Set task >>
Your task is to quote, unchanged, only the lines from the one with "Model this scene" through the one with "from mathutils import Vector", both ends included.

Records to process >>
-----

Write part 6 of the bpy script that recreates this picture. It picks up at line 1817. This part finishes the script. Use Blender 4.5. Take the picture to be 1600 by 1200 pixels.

-----

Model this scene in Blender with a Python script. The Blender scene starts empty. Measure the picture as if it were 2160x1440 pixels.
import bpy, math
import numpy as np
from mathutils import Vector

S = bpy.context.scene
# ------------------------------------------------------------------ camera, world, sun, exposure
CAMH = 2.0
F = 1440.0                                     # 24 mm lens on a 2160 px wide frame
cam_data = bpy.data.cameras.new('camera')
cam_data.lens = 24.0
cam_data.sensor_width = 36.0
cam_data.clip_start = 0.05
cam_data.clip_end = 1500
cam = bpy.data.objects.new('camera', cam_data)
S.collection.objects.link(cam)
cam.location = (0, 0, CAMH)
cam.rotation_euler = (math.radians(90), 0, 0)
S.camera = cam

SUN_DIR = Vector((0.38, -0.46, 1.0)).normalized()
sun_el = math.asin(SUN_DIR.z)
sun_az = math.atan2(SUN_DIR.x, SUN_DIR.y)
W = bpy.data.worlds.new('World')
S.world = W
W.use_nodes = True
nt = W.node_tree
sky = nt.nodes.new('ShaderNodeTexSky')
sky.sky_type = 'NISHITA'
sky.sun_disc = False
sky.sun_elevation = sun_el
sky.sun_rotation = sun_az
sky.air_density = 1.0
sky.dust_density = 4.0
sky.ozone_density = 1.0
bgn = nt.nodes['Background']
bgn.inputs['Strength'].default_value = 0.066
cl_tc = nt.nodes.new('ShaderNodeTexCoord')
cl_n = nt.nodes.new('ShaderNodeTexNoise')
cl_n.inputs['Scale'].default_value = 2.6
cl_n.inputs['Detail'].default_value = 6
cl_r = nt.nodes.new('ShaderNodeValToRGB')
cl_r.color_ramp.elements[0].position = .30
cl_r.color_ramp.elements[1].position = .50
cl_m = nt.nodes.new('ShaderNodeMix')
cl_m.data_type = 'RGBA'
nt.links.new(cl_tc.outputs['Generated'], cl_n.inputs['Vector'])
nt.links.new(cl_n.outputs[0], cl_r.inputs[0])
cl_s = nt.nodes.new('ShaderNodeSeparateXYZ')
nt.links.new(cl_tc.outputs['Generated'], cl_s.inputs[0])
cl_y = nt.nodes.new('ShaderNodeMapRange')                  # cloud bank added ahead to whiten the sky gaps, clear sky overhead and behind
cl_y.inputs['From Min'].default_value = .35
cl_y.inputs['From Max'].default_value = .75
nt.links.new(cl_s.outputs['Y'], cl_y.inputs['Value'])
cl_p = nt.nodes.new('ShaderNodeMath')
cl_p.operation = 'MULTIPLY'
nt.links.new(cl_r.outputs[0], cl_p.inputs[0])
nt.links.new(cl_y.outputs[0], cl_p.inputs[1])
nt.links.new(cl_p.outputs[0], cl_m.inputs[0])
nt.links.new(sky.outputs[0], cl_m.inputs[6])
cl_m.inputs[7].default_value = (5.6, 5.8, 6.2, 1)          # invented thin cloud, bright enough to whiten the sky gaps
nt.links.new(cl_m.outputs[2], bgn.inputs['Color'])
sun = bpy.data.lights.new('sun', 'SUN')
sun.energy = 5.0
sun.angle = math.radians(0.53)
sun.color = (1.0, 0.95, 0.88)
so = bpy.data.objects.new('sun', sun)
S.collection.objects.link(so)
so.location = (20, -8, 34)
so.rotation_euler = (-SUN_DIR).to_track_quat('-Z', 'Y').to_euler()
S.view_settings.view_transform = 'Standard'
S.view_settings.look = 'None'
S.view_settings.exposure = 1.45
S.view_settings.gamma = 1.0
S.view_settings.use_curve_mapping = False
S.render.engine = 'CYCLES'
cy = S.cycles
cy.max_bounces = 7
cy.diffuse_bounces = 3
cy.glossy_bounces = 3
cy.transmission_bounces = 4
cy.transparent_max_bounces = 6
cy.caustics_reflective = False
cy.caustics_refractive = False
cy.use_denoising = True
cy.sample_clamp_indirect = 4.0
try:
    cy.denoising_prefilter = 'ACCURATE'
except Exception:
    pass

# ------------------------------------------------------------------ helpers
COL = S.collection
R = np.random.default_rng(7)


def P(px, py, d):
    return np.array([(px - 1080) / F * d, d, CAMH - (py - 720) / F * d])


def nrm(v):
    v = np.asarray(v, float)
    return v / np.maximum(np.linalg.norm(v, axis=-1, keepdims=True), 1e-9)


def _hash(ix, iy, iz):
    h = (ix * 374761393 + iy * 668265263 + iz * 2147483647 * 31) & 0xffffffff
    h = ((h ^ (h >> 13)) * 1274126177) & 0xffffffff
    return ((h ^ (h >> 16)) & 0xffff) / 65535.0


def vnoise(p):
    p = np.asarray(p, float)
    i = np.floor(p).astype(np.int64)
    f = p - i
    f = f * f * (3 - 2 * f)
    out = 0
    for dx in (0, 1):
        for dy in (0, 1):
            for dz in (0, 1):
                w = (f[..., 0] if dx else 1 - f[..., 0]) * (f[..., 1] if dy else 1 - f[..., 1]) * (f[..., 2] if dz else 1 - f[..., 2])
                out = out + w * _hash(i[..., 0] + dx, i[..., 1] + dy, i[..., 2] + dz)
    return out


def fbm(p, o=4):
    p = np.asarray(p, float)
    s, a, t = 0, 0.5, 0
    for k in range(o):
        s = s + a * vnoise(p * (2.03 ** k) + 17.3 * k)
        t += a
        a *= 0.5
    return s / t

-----

Full solution >>
Model this scene in Blender with a Python script. The Blender scene starts empty. Measure the picture as if it were 2160x1440 pixels.
import bpy, math
import numpy as np
from mathutils import Vector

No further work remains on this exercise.